- **Exercise task**:
Exactly retype the lines of the material from its first line to the line with "TW2], 0, up=.2)", including both.

- **Provided data**:
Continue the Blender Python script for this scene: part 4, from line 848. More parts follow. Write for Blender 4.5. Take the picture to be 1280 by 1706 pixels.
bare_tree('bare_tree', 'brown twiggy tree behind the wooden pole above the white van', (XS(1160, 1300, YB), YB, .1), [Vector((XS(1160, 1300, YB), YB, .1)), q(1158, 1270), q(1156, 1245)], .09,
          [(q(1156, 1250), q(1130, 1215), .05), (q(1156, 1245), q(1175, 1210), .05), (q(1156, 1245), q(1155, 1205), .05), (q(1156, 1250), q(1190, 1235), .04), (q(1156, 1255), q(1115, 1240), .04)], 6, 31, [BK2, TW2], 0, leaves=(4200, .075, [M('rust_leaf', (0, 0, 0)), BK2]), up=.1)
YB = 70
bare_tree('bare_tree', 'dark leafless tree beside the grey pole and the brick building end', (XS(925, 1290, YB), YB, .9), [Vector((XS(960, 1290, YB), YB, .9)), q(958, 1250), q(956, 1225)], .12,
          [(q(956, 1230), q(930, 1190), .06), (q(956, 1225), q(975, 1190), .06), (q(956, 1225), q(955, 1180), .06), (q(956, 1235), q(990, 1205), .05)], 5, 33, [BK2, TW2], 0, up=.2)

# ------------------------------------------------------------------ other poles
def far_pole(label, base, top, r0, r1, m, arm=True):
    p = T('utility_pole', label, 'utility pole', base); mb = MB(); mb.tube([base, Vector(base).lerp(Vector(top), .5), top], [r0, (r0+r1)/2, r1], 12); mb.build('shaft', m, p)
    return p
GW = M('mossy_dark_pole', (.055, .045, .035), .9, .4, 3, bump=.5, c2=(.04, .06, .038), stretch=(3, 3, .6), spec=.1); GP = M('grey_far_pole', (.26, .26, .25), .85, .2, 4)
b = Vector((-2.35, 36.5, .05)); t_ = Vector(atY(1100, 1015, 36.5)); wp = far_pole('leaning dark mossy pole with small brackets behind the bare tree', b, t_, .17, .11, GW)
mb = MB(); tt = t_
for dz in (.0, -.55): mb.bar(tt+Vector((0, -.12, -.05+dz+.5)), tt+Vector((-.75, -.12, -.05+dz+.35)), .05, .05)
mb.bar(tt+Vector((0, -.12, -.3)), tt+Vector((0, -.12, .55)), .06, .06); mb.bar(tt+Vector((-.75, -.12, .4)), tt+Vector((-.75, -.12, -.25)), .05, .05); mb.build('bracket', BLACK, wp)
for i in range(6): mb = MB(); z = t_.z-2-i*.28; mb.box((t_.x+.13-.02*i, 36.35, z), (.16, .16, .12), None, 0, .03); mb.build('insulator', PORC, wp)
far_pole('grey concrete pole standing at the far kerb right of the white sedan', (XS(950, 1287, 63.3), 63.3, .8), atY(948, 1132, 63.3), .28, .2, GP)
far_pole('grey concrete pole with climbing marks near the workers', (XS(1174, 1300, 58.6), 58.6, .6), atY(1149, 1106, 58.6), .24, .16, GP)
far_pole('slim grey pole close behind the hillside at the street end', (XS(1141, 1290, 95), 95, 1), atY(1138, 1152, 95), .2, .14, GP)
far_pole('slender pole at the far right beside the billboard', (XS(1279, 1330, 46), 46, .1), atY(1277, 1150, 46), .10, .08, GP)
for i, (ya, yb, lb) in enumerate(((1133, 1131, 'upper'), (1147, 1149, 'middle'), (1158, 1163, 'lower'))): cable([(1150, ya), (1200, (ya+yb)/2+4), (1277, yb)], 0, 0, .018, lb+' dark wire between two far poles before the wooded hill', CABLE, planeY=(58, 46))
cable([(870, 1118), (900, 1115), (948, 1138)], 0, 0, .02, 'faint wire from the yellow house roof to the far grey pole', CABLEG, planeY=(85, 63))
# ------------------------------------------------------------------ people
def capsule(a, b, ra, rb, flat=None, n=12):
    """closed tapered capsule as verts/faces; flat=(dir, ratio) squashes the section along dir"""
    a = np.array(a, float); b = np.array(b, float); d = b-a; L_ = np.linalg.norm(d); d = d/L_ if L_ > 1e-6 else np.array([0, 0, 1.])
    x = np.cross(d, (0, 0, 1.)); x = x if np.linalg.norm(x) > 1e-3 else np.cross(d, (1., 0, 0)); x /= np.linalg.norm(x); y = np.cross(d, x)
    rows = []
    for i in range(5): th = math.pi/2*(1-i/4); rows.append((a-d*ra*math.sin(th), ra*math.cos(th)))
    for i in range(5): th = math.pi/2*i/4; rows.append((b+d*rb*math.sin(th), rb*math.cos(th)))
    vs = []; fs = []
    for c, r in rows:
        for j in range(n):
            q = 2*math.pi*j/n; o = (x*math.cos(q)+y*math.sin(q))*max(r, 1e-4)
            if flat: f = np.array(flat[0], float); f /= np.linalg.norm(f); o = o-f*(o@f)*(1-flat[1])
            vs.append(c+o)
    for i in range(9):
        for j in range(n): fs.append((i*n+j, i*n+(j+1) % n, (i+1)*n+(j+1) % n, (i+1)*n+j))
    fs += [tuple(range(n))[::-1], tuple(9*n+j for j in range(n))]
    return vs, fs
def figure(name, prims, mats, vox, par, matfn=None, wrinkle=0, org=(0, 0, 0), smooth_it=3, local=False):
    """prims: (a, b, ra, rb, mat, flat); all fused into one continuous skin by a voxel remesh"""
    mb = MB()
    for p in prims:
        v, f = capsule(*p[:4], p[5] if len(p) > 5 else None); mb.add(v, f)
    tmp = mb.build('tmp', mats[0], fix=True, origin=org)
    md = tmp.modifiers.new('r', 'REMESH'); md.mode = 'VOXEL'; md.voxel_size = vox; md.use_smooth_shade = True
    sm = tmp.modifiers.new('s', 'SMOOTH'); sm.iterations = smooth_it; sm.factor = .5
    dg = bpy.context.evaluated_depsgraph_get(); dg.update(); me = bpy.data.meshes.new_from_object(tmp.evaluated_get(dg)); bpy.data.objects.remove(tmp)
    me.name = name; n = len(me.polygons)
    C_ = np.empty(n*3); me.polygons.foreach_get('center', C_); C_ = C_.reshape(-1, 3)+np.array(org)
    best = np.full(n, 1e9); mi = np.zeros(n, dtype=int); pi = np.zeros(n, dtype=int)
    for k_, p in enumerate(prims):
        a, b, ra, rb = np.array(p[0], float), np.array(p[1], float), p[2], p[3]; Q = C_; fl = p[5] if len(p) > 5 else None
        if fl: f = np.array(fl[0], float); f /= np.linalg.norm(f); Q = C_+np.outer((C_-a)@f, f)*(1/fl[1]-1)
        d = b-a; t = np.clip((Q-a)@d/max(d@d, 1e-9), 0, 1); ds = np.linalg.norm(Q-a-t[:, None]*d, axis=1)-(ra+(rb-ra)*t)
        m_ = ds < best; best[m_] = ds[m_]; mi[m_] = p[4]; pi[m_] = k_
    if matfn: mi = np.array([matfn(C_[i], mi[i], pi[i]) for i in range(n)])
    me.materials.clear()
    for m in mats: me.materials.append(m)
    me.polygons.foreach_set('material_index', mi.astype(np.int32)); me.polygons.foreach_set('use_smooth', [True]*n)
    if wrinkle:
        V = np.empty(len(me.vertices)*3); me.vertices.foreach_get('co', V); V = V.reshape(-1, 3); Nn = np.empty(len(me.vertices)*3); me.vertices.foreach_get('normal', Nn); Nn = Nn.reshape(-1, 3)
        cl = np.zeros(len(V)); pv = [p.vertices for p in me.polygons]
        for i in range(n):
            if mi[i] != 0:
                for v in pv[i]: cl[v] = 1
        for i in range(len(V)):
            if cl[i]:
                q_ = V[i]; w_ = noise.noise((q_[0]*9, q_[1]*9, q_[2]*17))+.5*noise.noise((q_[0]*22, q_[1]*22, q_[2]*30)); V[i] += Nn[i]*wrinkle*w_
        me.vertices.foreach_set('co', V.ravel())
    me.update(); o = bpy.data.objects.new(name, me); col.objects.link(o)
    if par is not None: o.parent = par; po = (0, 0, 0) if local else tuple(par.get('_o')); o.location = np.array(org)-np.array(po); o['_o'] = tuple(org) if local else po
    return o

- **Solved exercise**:
Continue the Blender Python script for this scene: part 4, from line 848. More parts follow. Write for Blender 4.5. Take the picture to be 1280 by 1706 pixels.
bare_tree('bare_tree', 'brown twiggy tree behind the wooden pole above the white van', (XS(1160, 1300, YB), YB, .1), [Vector((XS(1160, 1300, YB), YB, .1)), q(1158, 1270), q(1156, 1245)], .09,
          [(q(1156, 1250), q(1130, 1215), .05), (q(1156, 1245), q(1175, 1210), .05), (q(1156, 1245), q(1155, 1205), .05), (q(1156, 1250), q(1190, 1235), .04), (q(1156, 1255), q(1115, 1240), .04)], 6, 31, [BK2, TW2], 0, leaves=(4200, .075, [M('rust_leaf', (0, 0, 0)), BK2]), up=.1)
YB = 70
bare_tree('bare_tree', 'dark leafless tree beside the grey pole and the brick building end', (XS(925, 1290, YB), YB, .9), [Vector((XS(960, 1290, YB), YB, .9)), q(958, 1250), q(956, 1225)], .12,
          [(q(956, 1230), q(930, 1190), .06), (q(956, 1225), q(975, 1190), .06), (q(956, 1225), q(955, 1180), .06), (q(956, 1235), q(990, 1205), .05)], 5, 33, [BK2, TW2], 0, up=.2)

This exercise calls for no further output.